Monitoring of inorganic arsenic and iodine in seaweed
January 2013
http://www.foodstandards.gov.au/scienceandeducation/factsheets/factsheets/monitoringofinorgani5775.cfm
ヒ素
2013年にFSANZは海藻と海藻含有製品の無機ヒ素濃度についての調査結果を発表した。ほとんどの検体は規制値以下だったがひじきだけは例外だった。ニュージーランド一次産業省も輸入ひじき製品のヒ素濃度を検査して一部から規制値を超える濃度を検出している。
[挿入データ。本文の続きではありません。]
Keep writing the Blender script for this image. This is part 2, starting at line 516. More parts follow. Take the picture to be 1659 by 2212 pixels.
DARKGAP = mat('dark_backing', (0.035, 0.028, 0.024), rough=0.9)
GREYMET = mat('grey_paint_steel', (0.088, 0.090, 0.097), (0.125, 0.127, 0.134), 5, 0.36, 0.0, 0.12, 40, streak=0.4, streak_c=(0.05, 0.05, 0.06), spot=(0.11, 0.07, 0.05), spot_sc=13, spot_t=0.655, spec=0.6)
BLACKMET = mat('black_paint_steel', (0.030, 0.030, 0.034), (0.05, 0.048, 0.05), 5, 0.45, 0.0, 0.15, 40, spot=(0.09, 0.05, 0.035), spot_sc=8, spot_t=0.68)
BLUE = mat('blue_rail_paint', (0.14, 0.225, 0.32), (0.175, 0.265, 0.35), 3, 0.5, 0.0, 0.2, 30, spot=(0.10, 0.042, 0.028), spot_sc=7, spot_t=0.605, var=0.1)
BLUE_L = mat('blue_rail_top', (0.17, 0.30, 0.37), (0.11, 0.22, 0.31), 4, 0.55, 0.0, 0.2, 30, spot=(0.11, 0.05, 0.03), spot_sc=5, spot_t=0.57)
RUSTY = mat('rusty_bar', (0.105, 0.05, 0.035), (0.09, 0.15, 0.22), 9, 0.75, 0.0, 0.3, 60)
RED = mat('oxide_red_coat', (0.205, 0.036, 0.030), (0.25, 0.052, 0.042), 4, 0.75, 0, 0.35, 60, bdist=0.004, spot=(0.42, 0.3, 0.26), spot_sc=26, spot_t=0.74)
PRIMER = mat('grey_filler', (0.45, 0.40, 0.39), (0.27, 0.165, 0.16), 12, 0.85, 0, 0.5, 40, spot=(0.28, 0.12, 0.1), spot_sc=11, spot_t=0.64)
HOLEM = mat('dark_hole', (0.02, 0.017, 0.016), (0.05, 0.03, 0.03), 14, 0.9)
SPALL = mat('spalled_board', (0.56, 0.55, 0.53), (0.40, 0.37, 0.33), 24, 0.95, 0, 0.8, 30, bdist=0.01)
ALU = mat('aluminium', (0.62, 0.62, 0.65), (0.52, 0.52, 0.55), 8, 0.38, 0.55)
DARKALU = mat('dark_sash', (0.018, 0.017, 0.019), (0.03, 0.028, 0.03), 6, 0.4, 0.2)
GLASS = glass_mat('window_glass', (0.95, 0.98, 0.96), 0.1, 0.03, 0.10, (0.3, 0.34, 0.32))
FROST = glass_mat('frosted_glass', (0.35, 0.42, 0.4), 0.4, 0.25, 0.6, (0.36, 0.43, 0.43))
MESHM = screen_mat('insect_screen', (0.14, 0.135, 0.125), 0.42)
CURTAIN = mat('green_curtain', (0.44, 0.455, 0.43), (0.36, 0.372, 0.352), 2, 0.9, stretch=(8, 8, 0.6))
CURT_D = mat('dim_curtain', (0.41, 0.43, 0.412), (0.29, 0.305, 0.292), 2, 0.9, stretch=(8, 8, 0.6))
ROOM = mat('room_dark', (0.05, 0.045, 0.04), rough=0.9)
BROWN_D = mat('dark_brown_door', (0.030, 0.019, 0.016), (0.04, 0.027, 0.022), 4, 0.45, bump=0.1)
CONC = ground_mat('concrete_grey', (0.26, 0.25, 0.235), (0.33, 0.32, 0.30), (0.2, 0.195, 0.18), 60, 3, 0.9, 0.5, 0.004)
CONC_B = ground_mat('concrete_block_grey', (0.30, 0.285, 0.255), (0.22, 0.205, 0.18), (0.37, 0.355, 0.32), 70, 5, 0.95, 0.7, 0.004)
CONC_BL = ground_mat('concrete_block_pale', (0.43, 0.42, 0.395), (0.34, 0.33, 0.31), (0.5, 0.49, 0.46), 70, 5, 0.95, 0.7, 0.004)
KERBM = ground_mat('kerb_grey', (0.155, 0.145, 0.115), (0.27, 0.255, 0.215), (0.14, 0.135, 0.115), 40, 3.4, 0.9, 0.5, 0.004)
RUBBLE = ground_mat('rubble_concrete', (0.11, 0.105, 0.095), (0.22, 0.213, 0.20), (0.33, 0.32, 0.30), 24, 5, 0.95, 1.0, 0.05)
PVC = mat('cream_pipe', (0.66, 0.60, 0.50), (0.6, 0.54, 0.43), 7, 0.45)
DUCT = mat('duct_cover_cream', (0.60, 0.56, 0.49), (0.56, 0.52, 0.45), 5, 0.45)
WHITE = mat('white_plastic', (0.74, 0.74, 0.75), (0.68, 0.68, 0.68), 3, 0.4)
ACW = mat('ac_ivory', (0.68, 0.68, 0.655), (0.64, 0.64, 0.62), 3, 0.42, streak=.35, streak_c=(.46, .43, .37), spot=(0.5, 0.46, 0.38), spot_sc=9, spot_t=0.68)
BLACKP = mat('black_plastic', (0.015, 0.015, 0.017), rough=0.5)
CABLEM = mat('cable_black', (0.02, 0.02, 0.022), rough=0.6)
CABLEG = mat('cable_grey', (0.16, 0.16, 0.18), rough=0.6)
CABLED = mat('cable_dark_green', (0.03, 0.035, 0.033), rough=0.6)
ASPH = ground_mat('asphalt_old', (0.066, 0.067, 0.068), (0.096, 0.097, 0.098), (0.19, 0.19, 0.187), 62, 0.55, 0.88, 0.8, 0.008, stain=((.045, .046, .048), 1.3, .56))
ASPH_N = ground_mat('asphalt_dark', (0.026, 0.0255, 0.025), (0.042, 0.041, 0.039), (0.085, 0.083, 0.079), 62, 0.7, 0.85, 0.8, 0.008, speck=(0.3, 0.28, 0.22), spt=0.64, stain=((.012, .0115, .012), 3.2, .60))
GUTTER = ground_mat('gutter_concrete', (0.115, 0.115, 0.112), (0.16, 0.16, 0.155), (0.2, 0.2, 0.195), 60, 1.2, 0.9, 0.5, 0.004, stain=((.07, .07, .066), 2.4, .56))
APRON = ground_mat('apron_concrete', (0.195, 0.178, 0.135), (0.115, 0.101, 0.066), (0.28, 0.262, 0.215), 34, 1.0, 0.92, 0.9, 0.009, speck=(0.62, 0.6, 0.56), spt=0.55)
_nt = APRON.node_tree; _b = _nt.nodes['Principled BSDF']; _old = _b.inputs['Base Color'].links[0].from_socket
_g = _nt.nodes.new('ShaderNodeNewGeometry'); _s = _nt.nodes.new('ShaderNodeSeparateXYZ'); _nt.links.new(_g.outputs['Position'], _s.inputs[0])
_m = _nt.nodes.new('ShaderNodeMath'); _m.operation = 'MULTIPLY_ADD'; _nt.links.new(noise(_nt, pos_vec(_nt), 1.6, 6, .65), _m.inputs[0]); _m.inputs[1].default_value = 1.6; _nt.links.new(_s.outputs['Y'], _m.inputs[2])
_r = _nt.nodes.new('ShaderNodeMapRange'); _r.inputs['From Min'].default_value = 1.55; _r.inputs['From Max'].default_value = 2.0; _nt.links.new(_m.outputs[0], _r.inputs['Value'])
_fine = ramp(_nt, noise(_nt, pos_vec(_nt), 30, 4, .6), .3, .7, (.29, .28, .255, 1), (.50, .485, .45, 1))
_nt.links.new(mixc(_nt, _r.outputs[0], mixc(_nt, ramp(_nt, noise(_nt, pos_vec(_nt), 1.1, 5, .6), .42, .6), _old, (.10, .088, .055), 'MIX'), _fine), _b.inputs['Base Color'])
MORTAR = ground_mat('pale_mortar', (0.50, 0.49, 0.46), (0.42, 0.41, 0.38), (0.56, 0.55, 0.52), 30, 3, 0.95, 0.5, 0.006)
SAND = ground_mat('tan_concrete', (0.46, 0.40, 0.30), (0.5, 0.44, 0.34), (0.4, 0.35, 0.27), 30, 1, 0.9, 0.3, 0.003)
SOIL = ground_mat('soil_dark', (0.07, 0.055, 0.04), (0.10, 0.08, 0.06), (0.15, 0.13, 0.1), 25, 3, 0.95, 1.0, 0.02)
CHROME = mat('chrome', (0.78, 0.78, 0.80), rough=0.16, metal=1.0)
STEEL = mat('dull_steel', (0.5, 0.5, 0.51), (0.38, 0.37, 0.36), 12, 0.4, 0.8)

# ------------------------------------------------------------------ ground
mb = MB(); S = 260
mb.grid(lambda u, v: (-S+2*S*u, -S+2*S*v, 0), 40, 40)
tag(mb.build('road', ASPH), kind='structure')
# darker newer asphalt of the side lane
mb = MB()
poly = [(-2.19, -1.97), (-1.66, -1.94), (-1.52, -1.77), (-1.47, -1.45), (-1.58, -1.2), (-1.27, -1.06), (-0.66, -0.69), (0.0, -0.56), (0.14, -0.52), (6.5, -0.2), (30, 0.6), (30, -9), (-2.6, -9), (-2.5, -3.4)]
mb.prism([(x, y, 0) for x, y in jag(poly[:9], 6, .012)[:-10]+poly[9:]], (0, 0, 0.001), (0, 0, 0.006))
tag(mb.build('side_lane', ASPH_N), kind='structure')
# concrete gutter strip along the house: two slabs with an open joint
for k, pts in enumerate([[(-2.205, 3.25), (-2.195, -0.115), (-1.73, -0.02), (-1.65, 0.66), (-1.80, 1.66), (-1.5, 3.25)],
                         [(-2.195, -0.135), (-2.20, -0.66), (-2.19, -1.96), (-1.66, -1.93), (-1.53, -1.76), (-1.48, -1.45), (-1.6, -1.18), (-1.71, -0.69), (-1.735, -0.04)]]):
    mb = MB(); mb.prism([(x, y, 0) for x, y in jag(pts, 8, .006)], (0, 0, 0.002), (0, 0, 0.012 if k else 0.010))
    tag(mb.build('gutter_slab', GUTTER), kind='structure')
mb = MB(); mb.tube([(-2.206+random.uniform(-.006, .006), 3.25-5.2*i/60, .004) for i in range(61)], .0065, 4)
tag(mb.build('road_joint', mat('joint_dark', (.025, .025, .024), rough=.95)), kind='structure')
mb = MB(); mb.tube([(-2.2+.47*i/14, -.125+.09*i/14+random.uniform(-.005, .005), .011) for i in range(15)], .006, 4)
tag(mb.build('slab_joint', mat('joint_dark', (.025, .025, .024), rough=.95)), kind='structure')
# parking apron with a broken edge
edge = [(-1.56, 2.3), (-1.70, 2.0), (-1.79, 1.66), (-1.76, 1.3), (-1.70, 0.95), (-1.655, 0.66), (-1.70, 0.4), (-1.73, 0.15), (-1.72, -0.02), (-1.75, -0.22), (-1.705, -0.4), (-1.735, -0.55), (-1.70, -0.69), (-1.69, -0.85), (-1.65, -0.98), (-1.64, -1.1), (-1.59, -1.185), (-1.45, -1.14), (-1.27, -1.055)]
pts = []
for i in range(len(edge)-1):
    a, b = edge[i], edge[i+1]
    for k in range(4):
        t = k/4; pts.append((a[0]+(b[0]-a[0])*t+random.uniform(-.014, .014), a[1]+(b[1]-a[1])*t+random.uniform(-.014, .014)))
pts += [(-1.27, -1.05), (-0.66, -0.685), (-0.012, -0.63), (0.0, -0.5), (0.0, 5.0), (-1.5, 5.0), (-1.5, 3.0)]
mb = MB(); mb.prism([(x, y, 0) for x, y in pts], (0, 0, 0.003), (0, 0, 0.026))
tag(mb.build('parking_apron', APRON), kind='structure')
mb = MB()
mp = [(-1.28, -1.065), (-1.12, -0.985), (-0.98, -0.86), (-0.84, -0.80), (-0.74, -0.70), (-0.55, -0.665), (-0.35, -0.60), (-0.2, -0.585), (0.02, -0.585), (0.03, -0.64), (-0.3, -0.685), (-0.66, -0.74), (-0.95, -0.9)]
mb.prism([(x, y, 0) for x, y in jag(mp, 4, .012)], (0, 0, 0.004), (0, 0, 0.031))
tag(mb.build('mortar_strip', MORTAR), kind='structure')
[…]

集めた情報からはオーストラリア人の食事からの総ヒ素暴露への海藻の寄与は小さいが定期的にひじきをたくさん食べる集団については一般人より健康リスクが高いことを承知しておくべきである。
ヨウ素
2010年にFSANZは海藻と海藻含有製品のヨウ素濃度について調査を行った。ほとんどの海藻は安全であるが昆布は極めて高濃度のヨウ素を含むため、特に妊婦や小さな子どもに安全ではない可能性がある。